**** Information provided
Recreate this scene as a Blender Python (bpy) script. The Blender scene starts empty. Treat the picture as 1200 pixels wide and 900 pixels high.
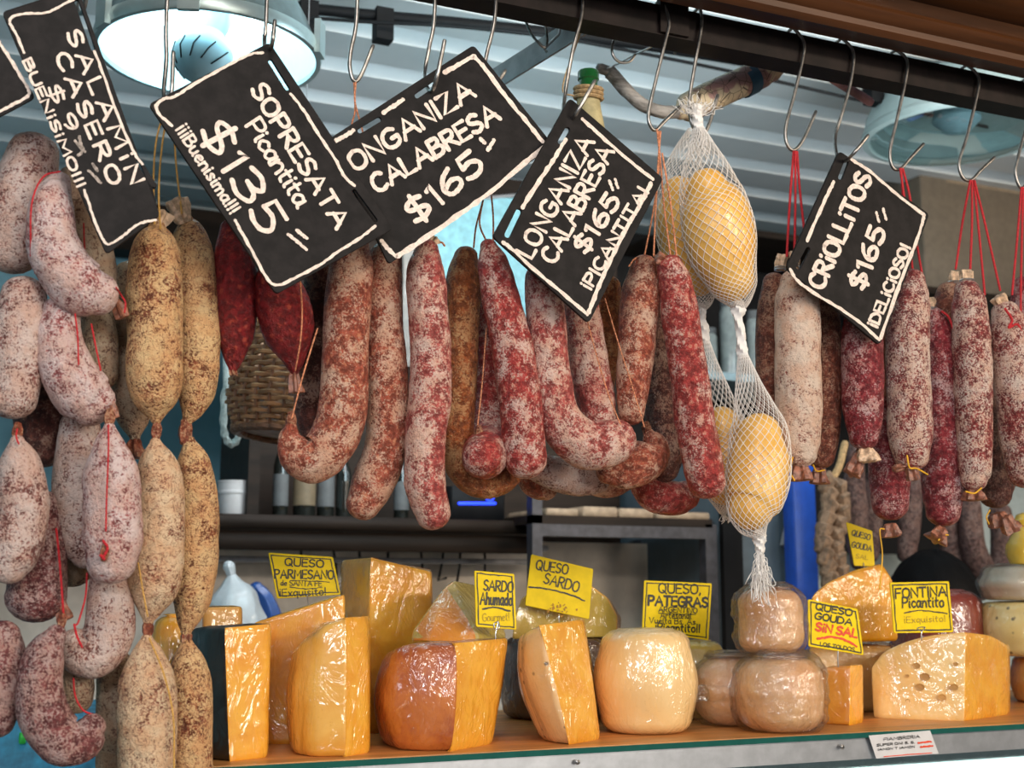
import bpy, math, random
from mathutils import Vector, Matrix, noise
random.seed(11)
C = bpy.context.scene.collection
scene = bpy.context.scene
V = Vector

# ------------------------------------------------------------------ camera
F = 1500.0
YAW, PITCH = math.radians(23.9), math.radians(9.28)
CAM = V((0.0, -1.38, 1.50))
fh = V((math.sin(YAW), math.cos(YAW), 0))
RIGHT = V((math.cos(YAW), -math.sin(YAW), 0))
FWD = fh * math.cos(PITCH) + V((0, 0, math.sin(PITCH)))
UP = V((0, 0, math.cos(PITCH))) - fh * math.sin(PITCH)
cd = bpy.data.cameras.new('camera'); cd.sensor_width = 36; cd.lens = 36 * F / 1200
cd.clip_start = 0.02; cd.clip_end = 60
cam = bpy.data.objects.new('camera', cd); C.objects.link(cam)
cam.matrix_world = Matrix(((RIGHT.x, UP.x, -FWD.x, CAM.x), (RIGHT.y, UP.y, -FWD.y, CAM.y), (RIGHT.z, UP.z, -FWD.z, CAM.z), (0, 0, 0, 1)))
scene.camera = cam
cd.dof.use_dof = True; cd.dof.focus_distance = 1.56; cd.dof.aperture_fstop = 7.1

# ------------------------------------------------------------------ light and exposure
scene.view_settings.view_transform = 'Standard'
scene.view_settings.look = 'None'
scene.view_settings.gamma = 1.0
scene.view_settings.use_curve_mapping = False
scene.view_settings.exposure = -0.27
w = bpy.data.worlds.new('world'); scene.world = w; w.use_nodes = True
w.node_tree.nodes['Background'].inputs[0].default_value = (0.80, 0.90, 1.0, 1)
w.node_tree.nodes['Background'].inputs[1].default_value = 0.16

def area(name, loc, target, size, power, col, sizey=None):
    l = bpy.data.lights.new(name, 'AREA'); l.energy = power; l.color = col
    l.shape = 'RECTANGLE'; l.size = size; l.size_y = sizey or size
    o = bpy.data.objects.new(name, l); C.objects.link(o); o.location = loc
    o.rotation_euler = (V(target) - V(loc)).to_track_quat('-Z', 'Y').to_euler()
    return o
# added lights without visible sources: strips and a panel in front, fills inside
for k, (hx, hy, hz, pw, cl) in enumerate(((-3.0, -4.0, 2.7, 50, (0.86, 0.93, 1.0)), (-1.0, -3.4, 2.6, 40, (0.95, 0.96, 1.0)), (1.0, -4.4, 2.9, 50, (1.0, 0.90, 0.76)), (3.0, -3.6, 2.6, 65, (1.0, 0.83, 0.62)), (4.8, -2.4, 2.4, 32, (1.0, 0.80, 0.58)))):
    area('added_strip_light', (hx, hy, hz), (0.8, 0.1, 1.5), 1.5, pw, cl, 0.16)  # unseen strip lights added for frontal light and streaky highlights
area('added_panel_light', (2.6, -5.4, 1.9), (0.8, 0.1, 1.45), 1.5, 110, (1.0, 0.93, 0.84), 1.5)  # broad panel light added for highlights on the wrapped cheeses
area('added_front_top_light', (0.1, -1.1, 2.9), (0.7, 0.1, 1.6), 0.4, 9, (1.0, 0.92, 0.82))  # light added above the front, stands for no visible lamp
area('added_ceiling_wash', (1.05, 0.35, 2.2), (0.7, 2.0, 2.75), 0.5, 10, (0.70, 0.92, 1.0))  # hidden light added to rake across the ceiling ribs
area('added_ceiling_wash', (2.1, 0.5, 2.30), (2.3, 2.2, 2.75), 0.5, 6, (0.84, 0.95, 1.0))  # second hidden light added to brighten the ceiling further right
area('added_back_fill', (0.9, 0.9, 2.3), (0.8, 1.9, 1.4), 0.4, 5, (0.95, 0.96, 1.0))  # unseen fill added to lift the dim back of the stall

# ------------------------------------------------------------------ pixel measurements to points
def ray(px, py): return FWD + RIGHT * ((px - 600) / F) - UP * ((py - 450) / F)
def at(px, py, Y):
    r = ray(px, py); return CAM + r * ((Y - CAM.y) / r.y)
def dep(px, py, Y): return (Y - CAM.y) / ray(px, py).y
def atz(px, py, z):
    r = ray(px, py); return CAM + r * ((z - CAM.z) / r.z)

# ------------------------------------------------------------------ mesh builder
def catmull(P, n):
    if len(P) < 3: 
        return [P[0].lerp(P[1], i / n) for i in range(n + 1)]
    out = []
    Q = [P[0] * 2 - P[1]] + list(P) + [P[-1] * 2 - P[-2]]
    for i in range(1, len(Q) - 2):
        a, b, c, d = Q[i - 1], Q[i], Q[i + 1], Q[i + 2]
        for k in range(n):
            t = k / n
            out.append(0.5 * ((2 * b) + (c - a) * t + (2 * a - 5 * b + 4 * c - d) * t * t + (3 * b - a - 3 * c + d) * t ** 3))
    out.append(P[-1].copy())
    return out

def frames(path):
    T = []
    n = len(path)
    for i in range(n):
        d = path[min(i + 1, n - 1)] - path[max(i - 1, 0)]
        T.append(d.normalized() if d.length > 1e-9 else V((0, 0, 1)))
    a = V((0, -1, 0)) if abs(T[0].y) < 0.9 else V((1, 0, 0))
    N = (a - T[0] * a.dot(T[0])).normalized()
    fr = []
    for t in T:
        N = (N - t * N.dot(t))
        N = N.normalized() if N.length > 1e-6 else t.orthogonal().normalized()
        fr.append((t, N, t.cross(N)))
    return fr

class MB:
    def __init__(s): s.v = []; s.f = []; s.m = []; s.sm = []
    def face(s, idx, m=0, smooth=True): s.f.append(tuple(idx)); s.m.append(m); s.sm.append(smooth)
    def tube(s, path, rad, seg=8, caps=True, m=0, cap=1.0, fn=None):
        if not isinstance(rad, (list, tuple)): rad = [rad] * len(path)
        path = [p.copy() for p in path]; rad = list(rad)
        if caps:
            t0 = (path[0] - path[1]).normalized(); t1 = (path[-1] - path[-2]).normalized()
            pre, prer, post, postr = [], [], [], []
            r0, r1 = rad[0], rad[-1]; p0, p1 = path[0], path[-1]
            K = 5 if seg > 12 else 2
            for k in range(K, 0, -1):
                a = k / K * math.pi / 2
                pre.append(p0 + t0 * (r0 * cap * math.sin(a))); prer.append(max(r0 * math.cos(a), 1e-5))
            for k in range(1, K + 1):
                a = k / K * math.pi / 2
                post.append(p1 + t1 * (r1 * cap * math.sin(a))); postr.append(max(r1 * math.cos(a), 1e-5))
            path = pre + path + post; rad = prer + rad + postr
        fr = frames(path); b = len(s.v); n = len(path)
        for i, (p, r) in enumerate(zip(path, rad)):
            t, N, B = fr[i]
            for k in range(seg):
                a = 2 * math.pi * k / seg
                d = N * math.cos(a) + B * math.sin(a)
                rr = r * fn(p + d * r, i / (n - 1), a, r) if fn else r
                s.v.append(p + d * rr)
        for i in range(n - 1):
            for k in range(seg):
                k2 = (k + 1) % seg
                s.face((b + i * seg + k, b + i * seg + k2, b + (i + 1) * seg + k2, b + (i + 1) * seg + k), m)
        s.face([b + k for k in range(seg)][::-1], m); s.face([b + (n - 1) * seg + k for k in range(seg)], m)
    def box(s, lo, hi, m=0):
        b = len(s.v); (x0, y0, z0), (x1, y1, z1) = lo, hi
        s.v += [V(p) for p in ((x0, y0, z0), (x1, y0, z0), (x1, y1, z0), (x0, y1, z0), (x0, y0, z1), (x1, y0, z1), (x1, y1, z1), (x0, y1, z1))]
        for q in ((0, 3, 2, 1), (4, 5, 6, 7), (0, 1, 5, 4), (1, 2, 6, 5), (2, 3, 7, 6), (3, 0, 4, 7)):
            s.face([b + i for i in q], m, False)
    def rbox(s, lo, hi, r, m=0):
        # box with chamfered vertical and horizontal edges (convex rings)
        (x0, y0, z0), (x1, y1, z1) = lo, hi
        def ring(z, i):
            c = max(r, 1e-4)
            pts = [(x0 + i + c, y0 + i), (x1 - i - c, y0 + i), (x1 - i, y0 + i + c), (x1 - i, y1 - i - c), (x1 - i - c, y1 - i), (x0 + i + c, y1 - i), (x0 + i, y1 - i - c), (x0 + i, y0 + i + c)]
            return [V((a, b, z)) for a, b in pts]
        s.rings([ring(z0, r * .7), ring(z0 + r, 0), ring(z1 - r, 0), ring(z1, r * .7)], m, smooth=False)
    def rings(s, R, m=0, smooth=True, cap=True, closed=False):
        b = len(s.v); n = len(R[0])
        for r in R: s.v += list(r)
        for i in range(len(R) - 1):
            for k in range(n):
                k2 = (k + 1) % n
                s.face((b + i * n + k, b + i * n + k2, b + (i + 1) * n + k2, b + (i + 1) * n + k), m, smooth)
        if cap:
            s.face([b + k for k in range(n)][::-1], m, smooth); s.face([b + (len(R) - 1) * n + k for k in range(n)], m, smooth)
    def lathe(s, prof, c, seg=48, m=0, tilt=None, cap=False):
        R = []
        for r, z in prof:
            ring = []
            for k in range(seg):
                a = 2 * math.pi * k / seg
                p = V((r * math.cos(a), r * math.sin(a), z))
                if tilt: p = tilt @ p
                ring.append(V(c) + p)
            R.append(ring)
        s.rings(R, m, cap=cap)
    def bar(s, a, b, wd, hd, up=V((0, 0, 1)), m=0):
        t = (b - a).normalized(); side = t.cross(up).normalized(); u = side.cross(t)
        def ring(p): return [p + side * wd / 2 + u * hd / 2, p - side * wd / 2 + u * hd / 2, p - side * wd / 2 - u * hd / 2, p + side * wd / 2 - u * hd / 2]
        s.rings([ring(a), ring(b)], m, smooth=False)
    def build(s, name, mats, parent=None, origin=None, sharp=40):
        if origin is None: origin = V(parent.location) if parent and not parent.parent else (V(parent['_o']) if parent else s.base())
        me = bpy.data.meshes.new(name)
        me.from_pydata([tuple(p - origin) for p in s.v], [], s.f)
        if not isinstance(mats, (list, tuple)): mats = [mats]
        for m in mats: me.materials.append(m)
        me.polygons.foreach_set('material_index', s.m); me.polygons.foreach_set('use_smooth', s.sm)
        me.update(); me.validate()
        if sharp: me.set_sharp_from_angle(angle=math.radians(sharp))
        o = bpy.data.objects.new(name, me); C.objects.link(o)
        if parent: o.parent = parent; 
        else: o.location = origin
        ORI[o.name] = V(origin)
        return o
    def base(s):
        xs = [p.x for p in s.v]; ys = [p.y for p in s.v]; zs = [p.z for p in s.v]
        return V(((min(xs) + max(xs)) / 2, (min(ys) + max(ys)) / 2, min(zs)))
ORI = {}
def org(o): return ORI[o.name]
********
Task requirements -
Starting with the first line of the data above and ending with the line containing "cd.dof.use_dof = True;", please restate every line exactly, leaving images out.

Reply -
Recreate this scene as a Blender Python (bpy) script. The Blender scene starts empty. Treat the picture as 1200 pixels wide and 900 pixels high.
import bpy, math, random
from mathutils import Vector, Matrix, noise
random.seed(11)
C = bpy.context.scene.collection
scene = bpy.context.scene
V = Vector

# ------------------------------------------------------------------ camera
F = 1500.0
YAW, PITCH = math.radians(23.9), math.radians(9.28)
CAM = V((0.0, -1.38, 1.50))
fh = V((math.sin(YAW), math.cos(YAW), 0))
RIGHT = V((math.cos(YAW), -math.sin(YAW), 0))
FWD = fh * math.cos(PITCH) + V((0, 0, math.sin(PITCH)))
UP = V((0, 0, math.cos(PITCH))) - fh * math.sin(PITCH)
cd = bpy.data.cameras.new('camera'); cd.sensor_width = 36; cd.lens = 36 * F / 1200
cd.clip_start = 0.02; cd.clip_end = 60
cam = bpy.data.objects.new('camera', cd); C.objects.link(cam)
cam.matrix_world = Matrix(((RIGHT.x, UP.x, -FWD.x, CAM.x), (RIGHT.y, UP.y, -FWD.y, CAM.y), (RIGHT.z, UP.z, -FWD.z, CAM.z), (0, 0, 0, 1)))
scene.camera = cam
cd.dof.use_dof = True; cd.dof.focus_distance = 1.56; cd.dof.aperture_fstop = 7.1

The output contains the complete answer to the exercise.